▶ [What the task asks]: Check every line below for the word "scene" and give only the number of lines where it appears.

--*--

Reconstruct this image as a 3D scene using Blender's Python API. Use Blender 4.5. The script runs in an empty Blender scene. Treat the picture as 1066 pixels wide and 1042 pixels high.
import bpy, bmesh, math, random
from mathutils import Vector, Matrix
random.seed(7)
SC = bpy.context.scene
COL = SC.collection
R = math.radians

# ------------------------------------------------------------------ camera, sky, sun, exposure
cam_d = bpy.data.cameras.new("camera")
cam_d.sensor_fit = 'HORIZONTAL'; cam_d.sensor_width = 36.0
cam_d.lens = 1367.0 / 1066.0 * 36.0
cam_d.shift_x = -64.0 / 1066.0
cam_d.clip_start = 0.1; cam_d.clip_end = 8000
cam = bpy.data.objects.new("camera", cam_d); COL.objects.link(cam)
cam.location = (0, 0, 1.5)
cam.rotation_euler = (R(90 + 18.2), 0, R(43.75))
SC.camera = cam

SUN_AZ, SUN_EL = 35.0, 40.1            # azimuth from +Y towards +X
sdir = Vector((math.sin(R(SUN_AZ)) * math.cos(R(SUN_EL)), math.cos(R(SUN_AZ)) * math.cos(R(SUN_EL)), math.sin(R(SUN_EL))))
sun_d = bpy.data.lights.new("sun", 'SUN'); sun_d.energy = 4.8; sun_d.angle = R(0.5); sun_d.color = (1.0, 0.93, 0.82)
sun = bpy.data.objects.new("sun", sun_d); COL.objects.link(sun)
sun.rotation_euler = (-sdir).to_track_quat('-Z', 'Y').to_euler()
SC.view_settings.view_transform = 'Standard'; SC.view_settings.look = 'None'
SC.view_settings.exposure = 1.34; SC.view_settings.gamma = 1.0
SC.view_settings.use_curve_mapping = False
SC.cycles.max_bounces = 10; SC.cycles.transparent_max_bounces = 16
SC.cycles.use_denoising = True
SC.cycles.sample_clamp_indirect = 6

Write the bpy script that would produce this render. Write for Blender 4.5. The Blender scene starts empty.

--*--

▶ [Exercise output]: 3